Costco scans for negatives and slides here in CA are around 3.0Mb jpeg. But I got this from someone on this forum, and it works for me. I really like this method. He wrote: use some software (like neatimage) to do a GENTLE grain reduction, sharpen carefully, then downsize the image to around 50% the original pixel dimensions. Thank you, whoever you are.
 
Mind that the RAW (or NEF) that is generally output by the scanner is nothing like the one that you can get from a camera. This is especially true with Nikon. The NEF from the CoolScan series of scanners is not compatible with the regular NEF plugin for photoshop and you won't have the same level of control over the exposure, etc.
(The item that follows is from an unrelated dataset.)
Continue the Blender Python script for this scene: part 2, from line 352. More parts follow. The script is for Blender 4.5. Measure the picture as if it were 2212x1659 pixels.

I wouldn't waste time scanning images in in NEF format or in Multi-Pass mode for web distribution or cataloging; I would only do this for prints that really mattered.

I've never been able to get decent quality scans from any lab, nor have I had a decent scan from a flatbed style scanner. Remember that you should under no circumstances try to use ICE or GEM or some sort of automated post-processing filter when scanning using a film scanner; it will mess up your images. You have to fix imperfections that these would fix by hand.

You might be able to find someone with a dedicated film scanner that will give you access. I managed to get access at two local universities.

Good luck!
 
very excellent. I have gotten vuescan to scan into tiff files at about 24megs. Easy to work with in PSE 5.0. Convert to a nice size jpeg.
 
Akiva,
So what did you do that suddenly made Vuescan work for you? Just curious.

allan
 
kaiyen said:
Akiva,
So what did you do that suddenly made Vuescan work for you? Just curious.

allan
Set Vuescan to make minimum modifications to the image (no curves, levels, white balance etc). Preveiw at the actual negative sixe (36mmX24mm) at 2400 ppi, 48 bit in tif file format. Then right click in each image on a neutral color to adjust white balance and scan away.
scanaway-1.jpg Background here really is a yellow wall.

sCANWAY2-1.jpg the off white wall took a little coaxing in Vuescan.